The canonical map to the explicit equalizer.

Equations

• CategoryTheory.regularTopology.MapToEqualizer P f g₁ g₂ w t = ⟨P.map f.op t, ⋯⟩

theorem CategoryTheory.regularTopology.EqualizerCondition.bijective_mapToEqualizer_pullback {C : Type u_1} [Category.{u_5, u_1} C] (P : Functor Cᵒᵖ (Type u_4)) (hP : EqualizerCondition P) (X B : C) (π : X ⟶ B) [EffectiveEpi π] [Limits.HasPullback π π] : Function.Bijective (MapToEqualizer P π (Limits.pullback.fst π π) (Limits.pullback.snd π π) ⋯)

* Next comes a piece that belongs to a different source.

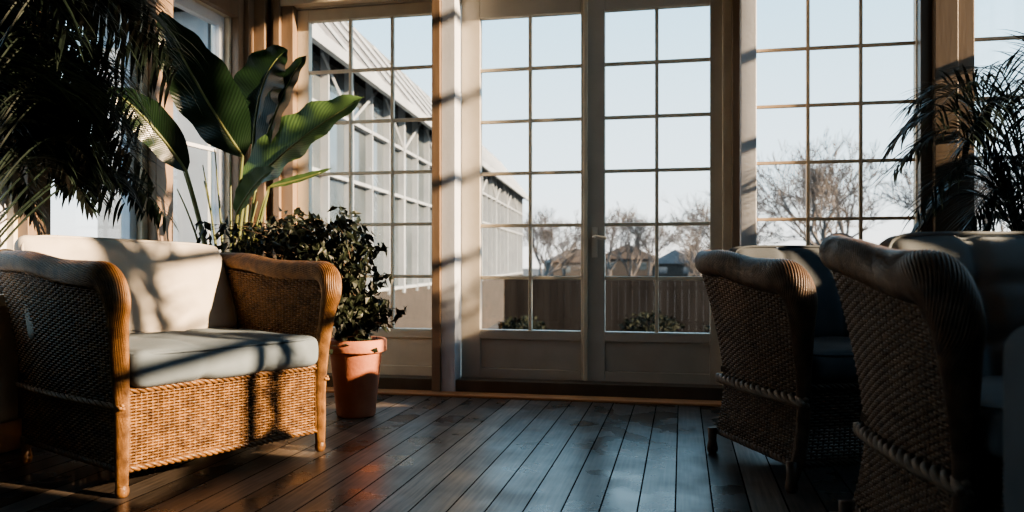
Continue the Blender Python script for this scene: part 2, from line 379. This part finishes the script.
ZW = .29
def wicker_seat(name, loc, rot, W, D, mw, mr, label, cat, twist=4.0, ztop_f=.70, ztop_b=.80, group=None, K=28, RA=.046, fl=.085, ex=1.3, splay=.035, fwd=.045, band=.021, dip=.05, double=False, lean=.16):
    e = empty(name, loc, rot, label, cat, group)
    def flare(z):
        return splay*((ZW-z)/.2)**1.5 if z < ZW else fl*((z-ZW)/.46)**ex
    def yf(z): return -D/2 - (fwd*((z-ZW)/.4)**1.3 if z > ZW else splay*.5*((ZW-z)/.2))
    def yb(z): return D/2 + (lean*((z-.2)/.6)**1.4 if z > .2 else 0)
    def ztop(u): return ztop_f-.03 + (ztop_b-ztop_f)*u**1.6
    def arm(s, off=0):
        def P(u, v):
            z = .085+(ztop(u)-.085)*v
            bulge = .02*math.sin(math.pi*u)*math.sin(math.pi*min(1, v*1.1))
            return Vector((s*(W/2+flare(z)-off+bulge), yf(z)*(1-u)+yb(z)*u, z))
        return P
    nu = max(6, int((D+.1)/.0205)); nv = int(.64/.0095)
    for s in (-1, 1):
        mb = MB(); weave(mb, arm(s), nu, nv)
        if double: weave(mb, arm(s, .022), nu-1, nv-1)
        mb.obj('arm_panel', mw, e, True)
    zb = ztop_b-.02-dip
    def B(u, v):
        z = .085+(zb-.085)*v; hw = W/2+flare(z)
        return Vector((-hw+2*hw*u, yb(z), z))
    mb = MB(); weave(mb, B, int(W/.027), int(.72/.0105), r=.005); mb.obj('backrest', mw, e, True)
    def F(u, v):
        z = .085+.25*v; hw = W/2+flare(z)-.01
        return Vector((-hw+2*hw*u, -D/2+.006-(splay*.5*((ZW-z)/.2) if z < ZW else 0), z))
    mb = MB(); weave(mb, F, int(W/.019), 25)
    for z in (.085, .335):
        hw = W/2+flare(z)
        bundle(mb, [(-hw+2*hw*i/60, -D/2+.003-(splay*.5 if z < .1 else 0), z, .013) for i in range(61)], 3, 90, .5, .55)
    mb.obj('front_panel', mw, e, True)
    def half(s):
        hw = lambda z: s*(W/2+flare(z))
        return [(hw(.0), yf(0), .035, .019), (hw(.12), yf(.1), .12, .022), (hw(.25), yf(.25), .25, .023), (hw(.4), yf(.4), .4, .027),
                (hw(.55)*1.0, yf(.55)-.008, .55, RA*.76), (hw(.64), yf(.62)-.014, .635, RA*.98), (hw(ztop_f)+s*.004, yf(.66)+.03, ztop_f-.005, RA*1.1),
                (hw(ztop_f)+s*.008, yf(.66)+.13, ztop_f+.004, RA*1.08), (hw(ztop_f), -.02, ztop_f+.015, RA), (hw(ztop_b), D*.28, ztop_f+.045, RA*.95),
                (hw(ztop_b)-s*.005, yb(ztop_b)-.08, ztop_b-.015, RA*.9), (hw(ztop_b)-s*.05, yb(ztop_b)+.0, ztop_b-.005, RA*.8), (hw(ztop_b)-s*.18, yb(ztop_b)+.005, ztop_b-dip, RA*.65), (hw(ztop_b)-s*.30, yb(ztop_b)+.005, ztop_b-dip-.005, RA*.6)]
    path = half(-1) + list(reversed(half(1)))
    pts = catmull(path, 10)
    mb = MB(); bundle(mb, pts, K, twist, rs=2.9/K, off=.92)
    mb.obj('rim', mw, e, True, label='thick rolled rattan rim over arms and back')
    mb = MB(); mb.tube([Vector(p[:3]) for p in pts], [p[3]*.90 for p in pts], 12); mb.obj('rim_core', M['core1'], e, True)
    z = ZW; hw = W/2+flare(z)+.012
    for s in (-1, 1):
        mb = MB(); bundle(mb, [(s*(hw+.02*math.sin(math.pi*i/80)), -D/2-.03+(D+.06)*i/80, z, band) for i in range(81)], 3, 55, .52, .5); mb.obj('rope_band', mr, e, True)
    mb = MB()
    for s in (-1, 1):
        hw = W/2+flare(.085); bundle(mb, [(s*hw, yf(.085)+(D/2-yf(.085))*i/50, .085, .013) for i in range(51)], 3, 80, .5, .55)
    hw = W/2+flare(.085); bundle(mb, [(-hw+2*hw*i/60, D/2, .085, .013) for i in range(61)], 3, 80, .5, .55)
    mb.obj('bottom_rail', mw, e, True)
    for sx in (-1, 1):
        for sy in (-1, 1):
            f = MB(); cx = sx*(W/2+flare(0)); cy = yf(0) if sy < 0 else D/2-.01
            f.lathe([(.013, 0), (.019, .006), (.022, .02), (.019, .036), (.016, .05), (.018, .10)], 14, (cx, cy, 0))
            f.obj('foot', mw, e, True)
    d = MB().box(-W/2-.01, W/2+.01, -D/2+.03, D/2+.02, .315, .337); d.obj('seat_deck', M['core1'], e)
    return e

def cushion(name, parent_loc, rot, hx, hy, hz, m, label, tilt=0, local=(0,0,0), puff=.03, seams=(), vseams=(), r=.045, group=None, pipe=True, buttons=(), depth=.016, roll=0):
    nx, ny, nz = 36, 24, 8
    bmv = {}; mb = MB()
    def shape(x, y, z):
        px, py, pz = x*hx, y*hy, z*hz
        cx = max(-hx+r, min(hx-r, px)); cy = max(-hy+r, min(hy-r, py)); rz = min(r, hz*.98); cz = max(-hz+rz, min(hz-rz, pz))
        d = Vector((px-cx, py-cy, (pz-cz)))
        if d.length > 1e-6:
            m_ = max(abs(d.x)/r, abs(d.y)/r, abs(d.z)/rz); dn = d.normalized()
            q = Vector((cx+dn.x*r*m_, cy+dn.y*r*m_, cz+dn.z*rz*m_))
        else: q = Vector((px, py, pz))
        pf = puff*(1-x*x)*(1-y*y)
        q.z += pf*z
        k = 0
        for sx in seams: k += math.exp(-((px-sx)/.014)**2)
        for sy in vseams: k += math.exp(-((py-sy)/.014)**2)
        for bx, by in buttons: k += 1.5*math.exp(-((px-bx)**2+(py-by)**2)/.0022)
        q.z -= z*depth*min(k, 2.2)
        if seams and abs(y) > .9: q.y -= math.copysign(.008, y)*min(k, 1)
        q.z += .005*math.sin(px*17+1.3)*math.sin(py*13+.7)*z
        return q
    def vid(i, j, k):
        key = (i, j, k)
        if key not in bmv:
            bmv[key] = len(mb.v); mb.v.append(tuple(shape(-1+2*i/nx, -1+2*j/ny, -1+2*k/nz)))
        return bmv[key]
    for i in range(nx):
        for j in range(ny):
            mb.f.append((vid(i,j,0), vid(i,j+1,0), vid(i+1,j+1,0), vid(i+1,j,0)))
            mb.f.append((vid(i,j,nz), vid(i+1,j,nz), vid(i+1,j+1,nz), vid(i,j+1,nz)))
    for i in range(nx):
        for k in range(nz):
            mb.f.append((vid(i,0,k), vid(i+1,0,k), vid(i+1,0,k+1), vid(i,0,k+1)))
            mb.f.append((vid(i,ny,k), vid(i,ny,k+1), vid(i+1,ny,k+1), vid(i+1,ny,k)))
    for j in range(ny):
        for k in range(nz):
            mb.f.append((vid(0,j,k), vid(0,j,k+1), vid(0,j+1,k+1), vid(0,j+1,k)))
            mb.f.append((vid(nx,j,k), vid(nx,j+1,k), vid(nx,j+1,k+1), vid(nx,j,k+1)))
    R = Matrix.Rotation(rot, 4, 'Z')
    c = Vector(parent_loc) + (R @ Vector(local))
    o = mb.obj(name, m, None, True)
    o.matrix_world = Matrix.Translation(c) @ R @ Matrix.Rotation(tilt, 4, 'X') @ Matrix.Rotation(roll, 4, 'Z')
    o.modifiers.new('soft', 'SUBSURF').levels = 1; o.modifiers['soft'].render_levels = 1
    tag(o, label, 'cushion', group)
    if pipe:
        pm = MB()
        pts = []
        for k in range(97):
            a = 2*math.pi*k/96; ca, sa = math.cos(a), math.sin(a)
            x = math.copysign(abs(ca)**.22, ca)*(hx-.008); y = math.copysign(abs(sa)**.22, sa)*(hy-.008)
            pts.append((x, y, (hz-.012)))
        pm.tube(pts, [.0055]*97, 6, False)
        p = pm.obj('piping', m, None, True); p.parent = o
    return o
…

theorem CategoryTheory.regularTopology.EqualizerCondition.mk {C : Type u_1} [Category.{u_5, u_1} C] (P : Functor Cᵒᵖ (Type u_4)) (hP : ∀ (X B : C) (π : X ⟶ B) [inst : EffectiveEpi π] [inst : Limits.HasPullback π π], Function.Bijective (MapToEqualizer P π (Limits.pullback.fst π π) (Limits.pullback.snd π π) ⋯)) : EqualizerCondition P

theorem CategoryTheory.regularTopology.equalizerCondition_w' {C : Type u_1} [Category.{u_5, u_1} C] (P : Functor Cᵒᵖ (Type u_4)) {X B : C} (π : X ⟶ B) [Limits.HasPullback π π] : CategoryStruct.comp (P.map π.op) (P.map (Limits.pullback.fst π π).op) = CategoryStruct.comp (P.map π.op) (P.map (Limits.pullback.snd π π).op)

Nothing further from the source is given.